Stevens, who specializes in the organizational sociology of higher education, academic accomplishment and alternative schooling, said that the appeal of international students to universities in the United States increases with the growing ease of receiving higher education abroad.
“Steadily decreasing real costs of transportation and communication make international study ever more feasible for ever more students,” Stevens said via email, “and U.S. schools remain high-prestige destinations for people from all over the world.”
The growing desire to bring in more international students has brought about an increase in recruitment from American universities in high schools abroad.
Sanders attributed much of the recruitment work done internationally to alumni who live abroad and are looking to expand knowledge of and interest in the University.
“We have alumni clubs that will host events that will ask if they can volunteer,” Sanders said. “So we have an alumni student recruiter network.”

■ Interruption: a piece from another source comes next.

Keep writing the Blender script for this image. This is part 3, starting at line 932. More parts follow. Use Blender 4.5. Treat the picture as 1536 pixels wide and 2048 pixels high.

Abdul said that while she has heard of other colleges coming to her high school in Malaysia, the University had yet to be one of them, and that in her experience, the University of Michigan was not necessarily a popular school choice for students from Malaysia. Abdul said Pennsylvania State University, Purdue University and Drake University were popular choices among the students she knows.
“Although U of M isn’t as popular in Malaysia,” Abdul said in an email, “knowing in the back of my mind that I’m going to a good school, get a good education and excel in my field of study is all that I need.”
Sanders said international students are a vital part of the growing global awareness on campus.
“In terms of thinking of the University as a whole it’s a community so wanting to create an atmosphere that fosters education, part of that is about a global community.”
Stevens said that the increase in international students in American universities will not be fading out any time soon.
“We will only see more recruitment of international students, and more initiatives abroad by U.S. universities in the coming years,” Stevens said.